**WHAT YOU SHOULD DO:** Print, word for word, every line from the beginning of the listing up to and including the line with "R = math.radians". Pictures are to be excluded.

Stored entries
• • • •

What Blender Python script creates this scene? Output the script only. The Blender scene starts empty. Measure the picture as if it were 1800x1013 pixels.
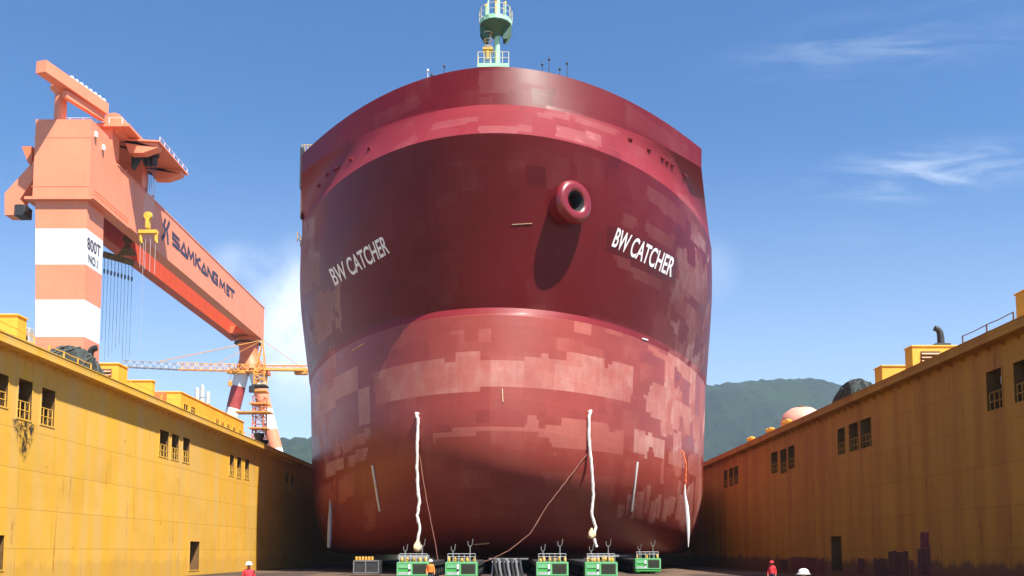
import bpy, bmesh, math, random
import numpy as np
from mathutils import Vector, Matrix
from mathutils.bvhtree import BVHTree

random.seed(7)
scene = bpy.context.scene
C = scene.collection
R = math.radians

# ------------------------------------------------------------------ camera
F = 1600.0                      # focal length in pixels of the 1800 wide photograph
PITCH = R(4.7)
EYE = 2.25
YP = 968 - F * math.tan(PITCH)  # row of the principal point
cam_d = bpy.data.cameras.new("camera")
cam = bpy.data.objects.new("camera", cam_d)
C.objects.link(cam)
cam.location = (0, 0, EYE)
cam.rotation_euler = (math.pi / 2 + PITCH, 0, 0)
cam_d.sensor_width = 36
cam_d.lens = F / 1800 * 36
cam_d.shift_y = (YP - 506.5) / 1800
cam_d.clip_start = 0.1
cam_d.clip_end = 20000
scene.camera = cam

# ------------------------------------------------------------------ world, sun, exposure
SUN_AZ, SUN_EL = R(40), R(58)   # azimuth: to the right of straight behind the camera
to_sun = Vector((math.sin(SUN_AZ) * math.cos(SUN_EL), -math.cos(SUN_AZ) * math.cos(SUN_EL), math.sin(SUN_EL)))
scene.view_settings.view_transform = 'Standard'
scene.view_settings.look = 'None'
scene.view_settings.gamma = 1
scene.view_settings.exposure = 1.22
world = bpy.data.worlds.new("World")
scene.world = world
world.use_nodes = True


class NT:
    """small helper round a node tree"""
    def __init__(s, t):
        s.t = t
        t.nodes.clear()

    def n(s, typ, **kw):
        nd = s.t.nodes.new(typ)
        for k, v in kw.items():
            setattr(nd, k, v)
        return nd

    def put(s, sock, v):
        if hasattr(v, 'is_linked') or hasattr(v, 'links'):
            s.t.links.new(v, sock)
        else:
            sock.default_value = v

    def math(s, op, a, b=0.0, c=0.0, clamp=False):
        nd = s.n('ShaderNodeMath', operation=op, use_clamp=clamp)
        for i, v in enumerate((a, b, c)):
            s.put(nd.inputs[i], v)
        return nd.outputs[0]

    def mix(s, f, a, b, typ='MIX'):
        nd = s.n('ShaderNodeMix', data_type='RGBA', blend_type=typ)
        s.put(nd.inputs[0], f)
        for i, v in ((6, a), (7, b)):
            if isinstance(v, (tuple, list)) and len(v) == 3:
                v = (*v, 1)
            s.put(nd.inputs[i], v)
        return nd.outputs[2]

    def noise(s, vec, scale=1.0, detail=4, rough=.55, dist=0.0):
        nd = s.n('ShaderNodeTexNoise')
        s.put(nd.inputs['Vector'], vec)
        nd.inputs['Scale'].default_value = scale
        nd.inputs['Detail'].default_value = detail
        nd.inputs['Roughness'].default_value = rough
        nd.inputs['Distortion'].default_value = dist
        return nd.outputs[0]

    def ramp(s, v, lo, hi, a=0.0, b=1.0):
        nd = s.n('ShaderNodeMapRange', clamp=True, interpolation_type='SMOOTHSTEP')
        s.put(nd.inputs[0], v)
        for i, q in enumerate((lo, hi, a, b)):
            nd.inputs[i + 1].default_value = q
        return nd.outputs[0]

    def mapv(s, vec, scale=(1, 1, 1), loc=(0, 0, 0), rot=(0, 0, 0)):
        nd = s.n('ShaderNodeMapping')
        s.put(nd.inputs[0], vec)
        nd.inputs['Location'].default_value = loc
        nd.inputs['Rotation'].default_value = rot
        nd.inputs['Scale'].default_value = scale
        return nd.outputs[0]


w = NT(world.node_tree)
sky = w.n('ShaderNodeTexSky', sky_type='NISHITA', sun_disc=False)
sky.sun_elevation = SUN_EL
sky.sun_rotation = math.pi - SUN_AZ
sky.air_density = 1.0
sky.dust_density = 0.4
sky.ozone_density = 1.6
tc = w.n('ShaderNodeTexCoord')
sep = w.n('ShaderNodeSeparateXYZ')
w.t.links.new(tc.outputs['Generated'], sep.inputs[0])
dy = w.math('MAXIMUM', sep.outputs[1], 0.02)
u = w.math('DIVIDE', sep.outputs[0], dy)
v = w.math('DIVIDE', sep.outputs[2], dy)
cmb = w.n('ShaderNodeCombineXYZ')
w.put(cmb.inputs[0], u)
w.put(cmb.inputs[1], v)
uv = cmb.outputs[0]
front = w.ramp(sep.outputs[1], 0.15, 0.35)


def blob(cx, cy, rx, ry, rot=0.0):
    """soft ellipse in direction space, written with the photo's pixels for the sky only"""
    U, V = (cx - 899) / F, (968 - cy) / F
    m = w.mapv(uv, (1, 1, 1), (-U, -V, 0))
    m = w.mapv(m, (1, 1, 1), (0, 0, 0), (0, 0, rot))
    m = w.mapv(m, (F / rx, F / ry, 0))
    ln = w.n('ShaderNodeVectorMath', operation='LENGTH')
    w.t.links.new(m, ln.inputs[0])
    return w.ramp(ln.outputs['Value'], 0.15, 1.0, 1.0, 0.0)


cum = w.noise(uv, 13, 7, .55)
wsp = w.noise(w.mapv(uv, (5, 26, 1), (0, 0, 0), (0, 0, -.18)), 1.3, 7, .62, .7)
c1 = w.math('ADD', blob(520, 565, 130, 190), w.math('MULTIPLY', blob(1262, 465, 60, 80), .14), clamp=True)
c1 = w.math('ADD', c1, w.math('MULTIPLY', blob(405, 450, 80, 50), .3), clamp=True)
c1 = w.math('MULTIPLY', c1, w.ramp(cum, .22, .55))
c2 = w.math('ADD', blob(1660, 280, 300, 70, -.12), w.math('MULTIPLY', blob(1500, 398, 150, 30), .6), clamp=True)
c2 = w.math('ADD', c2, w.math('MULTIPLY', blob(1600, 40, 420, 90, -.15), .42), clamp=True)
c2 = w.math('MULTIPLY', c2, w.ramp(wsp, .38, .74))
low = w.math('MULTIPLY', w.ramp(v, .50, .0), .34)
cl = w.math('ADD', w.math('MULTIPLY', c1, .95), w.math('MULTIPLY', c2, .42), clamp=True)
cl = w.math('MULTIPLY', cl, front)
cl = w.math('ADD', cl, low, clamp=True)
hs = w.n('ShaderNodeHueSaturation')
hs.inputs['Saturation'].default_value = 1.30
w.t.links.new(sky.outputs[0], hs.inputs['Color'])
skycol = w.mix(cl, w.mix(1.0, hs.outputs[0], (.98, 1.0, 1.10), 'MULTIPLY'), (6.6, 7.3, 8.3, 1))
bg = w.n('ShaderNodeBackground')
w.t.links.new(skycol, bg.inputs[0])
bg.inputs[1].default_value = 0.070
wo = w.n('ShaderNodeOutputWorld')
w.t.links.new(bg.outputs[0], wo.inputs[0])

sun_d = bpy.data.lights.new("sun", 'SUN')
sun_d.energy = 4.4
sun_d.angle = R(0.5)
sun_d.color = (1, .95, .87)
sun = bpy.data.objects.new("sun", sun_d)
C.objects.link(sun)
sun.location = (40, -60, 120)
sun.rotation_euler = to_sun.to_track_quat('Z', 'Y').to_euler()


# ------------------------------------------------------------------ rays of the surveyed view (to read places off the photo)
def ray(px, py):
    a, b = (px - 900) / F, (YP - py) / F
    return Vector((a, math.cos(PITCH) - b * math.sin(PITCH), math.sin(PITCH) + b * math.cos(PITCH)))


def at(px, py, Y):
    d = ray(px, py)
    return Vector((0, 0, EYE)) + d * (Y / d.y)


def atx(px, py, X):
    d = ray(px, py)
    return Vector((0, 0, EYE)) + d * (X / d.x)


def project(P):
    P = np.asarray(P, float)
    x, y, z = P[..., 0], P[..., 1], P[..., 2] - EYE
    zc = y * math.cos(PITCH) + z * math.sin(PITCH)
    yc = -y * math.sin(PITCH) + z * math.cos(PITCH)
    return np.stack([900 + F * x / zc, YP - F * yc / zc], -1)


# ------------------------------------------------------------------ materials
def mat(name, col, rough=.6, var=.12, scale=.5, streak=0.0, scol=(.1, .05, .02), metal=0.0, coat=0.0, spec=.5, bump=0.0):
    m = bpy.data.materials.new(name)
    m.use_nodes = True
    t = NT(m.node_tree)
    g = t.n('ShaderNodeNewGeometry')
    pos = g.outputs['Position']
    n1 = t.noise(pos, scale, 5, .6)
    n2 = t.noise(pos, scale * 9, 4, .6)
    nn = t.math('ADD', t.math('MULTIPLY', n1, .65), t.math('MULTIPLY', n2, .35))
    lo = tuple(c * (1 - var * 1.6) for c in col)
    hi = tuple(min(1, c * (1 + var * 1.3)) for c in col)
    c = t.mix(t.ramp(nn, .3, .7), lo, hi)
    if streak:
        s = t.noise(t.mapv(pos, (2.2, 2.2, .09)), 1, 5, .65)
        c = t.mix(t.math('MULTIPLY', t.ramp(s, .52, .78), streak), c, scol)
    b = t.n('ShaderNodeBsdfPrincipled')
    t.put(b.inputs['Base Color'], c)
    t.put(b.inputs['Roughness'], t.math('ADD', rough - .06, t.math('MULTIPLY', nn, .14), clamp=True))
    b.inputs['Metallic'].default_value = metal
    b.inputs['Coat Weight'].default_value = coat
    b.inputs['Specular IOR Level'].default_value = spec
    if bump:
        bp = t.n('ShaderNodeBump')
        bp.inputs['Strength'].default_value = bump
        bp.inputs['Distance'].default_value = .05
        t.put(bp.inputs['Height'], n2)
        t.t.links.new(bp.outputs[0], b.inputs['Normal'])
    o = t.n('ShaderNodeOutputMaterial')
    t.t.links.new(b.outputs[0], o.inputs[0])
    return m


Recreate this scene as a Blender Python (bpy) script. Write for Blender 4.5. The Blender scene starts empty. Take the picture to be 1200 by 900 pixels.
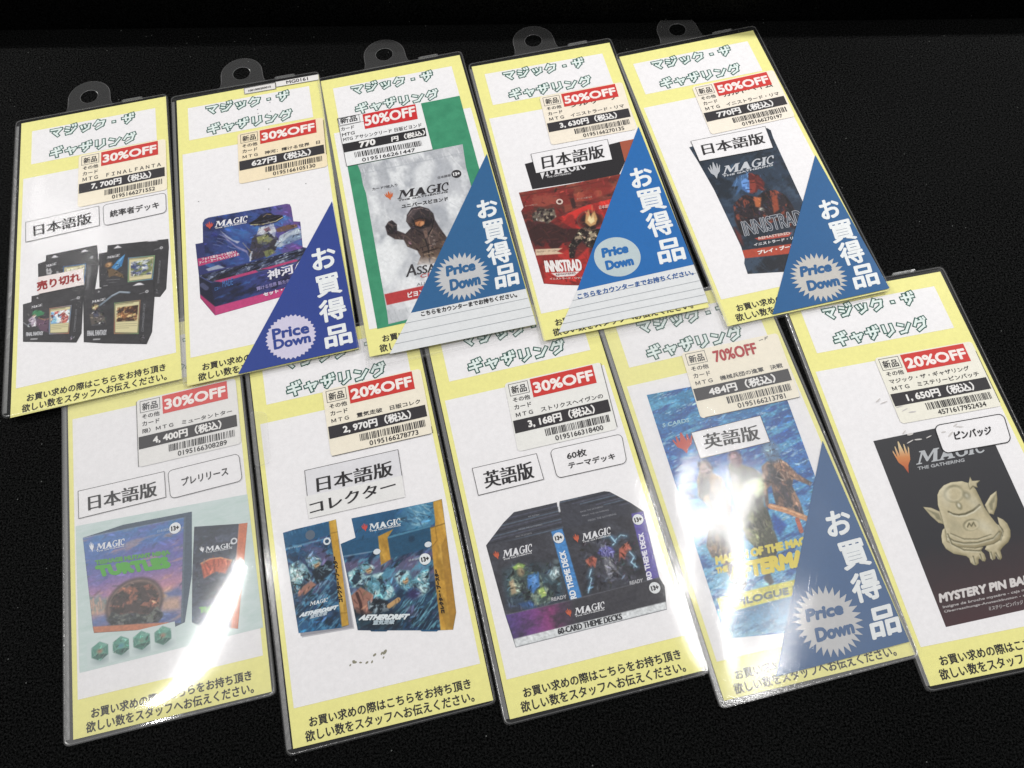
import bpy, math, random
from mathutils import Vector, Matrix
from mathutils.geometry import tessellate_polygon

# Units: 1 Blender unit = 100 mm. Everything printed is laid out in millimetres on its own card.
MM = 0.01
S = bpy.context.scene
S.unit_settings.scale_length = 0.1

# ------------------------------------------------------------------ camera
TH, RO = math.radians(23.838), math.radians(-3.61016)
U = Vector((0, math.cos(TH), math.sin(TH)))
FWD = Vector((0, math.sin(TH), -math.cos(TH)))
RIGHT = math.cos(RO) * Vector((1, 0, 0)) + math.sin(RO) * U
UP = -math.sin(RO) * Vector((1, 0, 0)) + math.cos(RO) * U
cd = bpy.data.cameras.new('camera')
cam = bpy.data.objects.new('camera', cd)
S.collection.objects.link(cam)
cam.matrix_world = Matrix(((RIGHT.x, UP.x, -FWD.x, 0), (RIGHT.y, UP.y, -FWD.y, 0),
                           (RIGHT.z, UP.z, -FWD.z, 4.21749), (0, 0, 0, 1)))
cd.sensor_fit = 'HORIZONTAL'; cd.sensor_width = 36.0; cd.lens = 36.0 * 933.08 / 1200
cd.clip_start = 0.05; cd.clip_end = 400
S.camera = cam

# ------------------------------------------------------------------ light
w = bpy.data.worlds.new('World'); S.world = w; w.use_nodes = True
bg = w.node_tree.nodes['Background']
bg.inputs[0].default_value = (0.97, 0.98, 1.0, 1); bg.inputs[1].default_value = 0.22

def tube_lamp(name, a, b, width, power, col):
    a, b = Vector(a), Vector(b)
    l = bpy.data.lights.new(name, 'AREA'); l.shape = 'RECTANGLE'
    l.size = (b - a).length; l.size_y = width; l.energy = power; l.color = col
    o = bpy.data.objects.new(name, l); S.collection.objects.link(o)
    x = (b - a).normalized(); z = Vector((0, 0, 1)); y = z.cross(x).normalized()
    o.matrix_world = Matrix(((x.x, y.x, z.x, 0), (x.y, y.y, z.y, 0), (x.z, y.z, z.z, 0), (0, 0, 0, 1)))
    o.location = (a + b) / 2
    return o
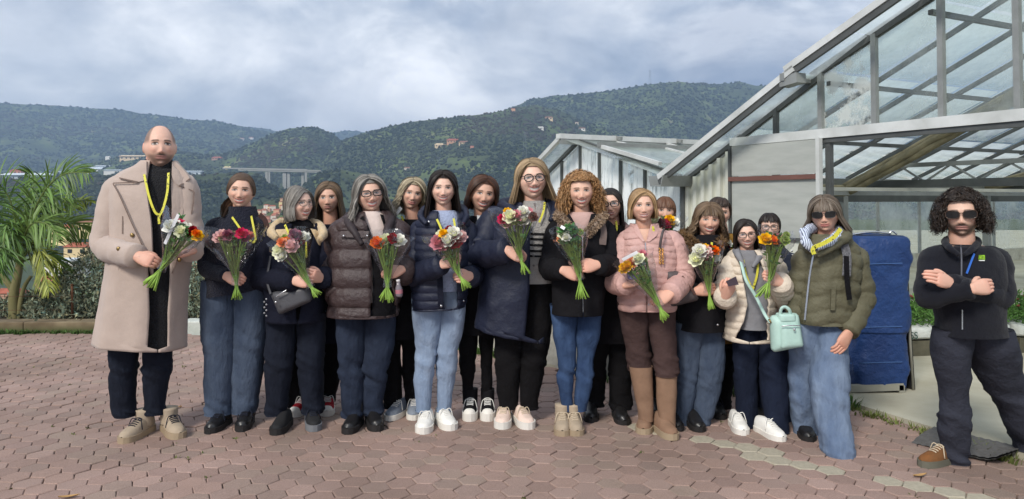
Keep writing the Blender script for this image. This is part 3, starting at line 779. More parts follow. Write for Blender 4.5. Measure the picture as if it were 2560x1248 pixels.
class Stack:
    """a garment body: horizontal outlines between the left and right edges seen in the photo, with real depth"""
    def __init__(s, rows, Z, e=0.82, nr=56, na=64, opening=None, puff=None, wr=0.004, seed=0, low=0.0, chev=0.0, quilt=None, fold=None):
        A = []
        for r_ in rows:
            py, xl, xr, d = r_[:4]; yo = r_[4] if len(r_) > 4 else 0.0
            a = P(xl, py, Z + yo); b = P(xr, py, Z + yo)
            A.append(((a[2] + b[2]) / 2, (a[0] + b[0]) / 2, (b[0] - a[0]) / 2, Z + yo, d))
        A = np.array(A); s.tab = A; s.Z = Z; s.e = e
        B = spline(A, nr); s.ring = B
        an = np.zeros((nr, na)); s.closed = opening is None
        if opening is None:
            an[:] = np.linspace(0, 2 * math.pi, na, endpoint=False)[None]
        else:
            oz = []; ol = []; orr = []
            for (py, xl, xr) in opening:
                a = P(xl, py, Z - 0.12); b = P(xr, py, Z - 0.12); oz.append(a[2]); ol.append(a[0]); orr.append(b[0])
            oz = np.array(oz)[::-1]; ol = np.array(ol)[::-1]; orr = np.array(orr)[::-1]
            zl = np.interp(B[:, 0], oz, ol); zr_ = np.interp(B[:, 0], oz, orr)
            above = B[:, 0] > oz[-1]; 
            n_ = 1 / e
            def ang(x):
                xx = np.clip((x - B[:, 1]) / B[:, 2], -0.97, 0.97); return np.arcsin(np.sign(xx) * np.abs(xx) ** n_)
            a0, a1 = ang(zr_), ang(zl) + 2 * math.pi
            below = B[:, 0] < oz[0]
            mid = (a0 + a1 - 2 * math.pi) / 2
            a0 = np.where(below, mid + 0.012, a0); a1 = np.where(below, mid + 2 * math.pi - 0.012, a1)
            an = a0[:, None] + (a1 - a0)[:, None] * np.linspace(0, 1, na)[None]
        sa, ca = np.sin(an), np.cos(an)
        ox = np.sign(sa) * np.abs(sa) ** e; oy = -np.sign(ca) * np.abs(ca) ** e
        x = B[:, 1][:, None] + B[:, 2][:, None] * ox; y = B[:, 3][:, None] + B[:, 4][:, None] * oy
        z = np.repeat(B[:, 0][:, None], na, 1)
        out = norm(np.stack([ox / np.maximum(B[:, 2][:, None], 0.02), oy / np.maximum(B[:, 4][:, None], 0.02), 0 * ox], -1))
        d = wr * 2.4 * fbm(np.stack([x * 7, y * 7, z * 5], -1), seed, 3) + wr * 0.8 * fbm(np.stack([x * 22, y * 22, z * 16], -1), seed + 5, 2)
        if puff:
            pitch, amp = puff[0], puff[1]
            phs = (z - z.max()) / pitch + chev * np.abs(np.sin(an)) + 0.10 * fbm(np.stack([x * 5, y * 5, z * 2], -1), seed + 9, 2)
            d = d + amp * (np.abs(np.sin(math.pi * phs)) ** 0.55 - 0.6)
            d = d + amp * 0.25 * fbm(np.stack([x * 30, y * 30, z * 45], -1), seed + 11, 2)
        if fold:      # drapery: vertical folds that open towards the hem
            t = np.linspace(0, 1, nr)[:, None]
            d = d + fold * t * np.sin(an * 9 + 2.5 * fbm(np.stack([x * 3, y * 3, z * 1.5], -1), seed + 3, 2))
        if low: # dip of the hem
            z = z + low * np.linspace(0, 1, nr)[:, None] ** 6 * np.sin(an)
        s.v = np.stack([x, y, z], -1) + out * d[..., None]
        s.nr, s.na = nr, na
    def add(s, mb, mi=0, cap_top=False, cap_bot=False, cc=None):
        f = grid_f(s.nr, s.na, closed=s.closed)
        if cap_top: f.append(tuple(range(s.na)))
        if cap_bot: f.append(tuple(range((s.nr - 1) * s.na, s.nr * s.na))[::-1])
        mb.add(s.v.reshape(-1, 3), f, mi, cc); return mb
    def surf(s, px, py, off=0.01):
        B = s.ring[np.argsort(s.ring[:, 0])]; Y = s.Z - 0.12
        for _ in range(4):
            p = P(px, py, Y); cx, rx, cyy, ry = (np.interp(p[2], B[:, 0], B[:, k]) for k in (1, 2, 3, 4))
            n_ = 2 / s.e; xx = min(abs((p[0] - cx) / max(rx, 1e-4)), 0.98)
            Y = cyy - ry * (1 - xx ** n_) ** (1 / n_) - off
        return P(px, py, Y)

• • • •

**FINAL ANSWER:**
What Blender Python script creates this scene? Output the script only. The Blender scene starts empty. Measure the picture as if it were 1800x1013 pixels.
import bpy, bmesh, math, random
import numpy as np
from mathutils import Vector, Matrix
from mathutils.bvhtree import BVHTree

random.seed(7)
scene = bpy.context.scene
C = scene.collection
R = math.radians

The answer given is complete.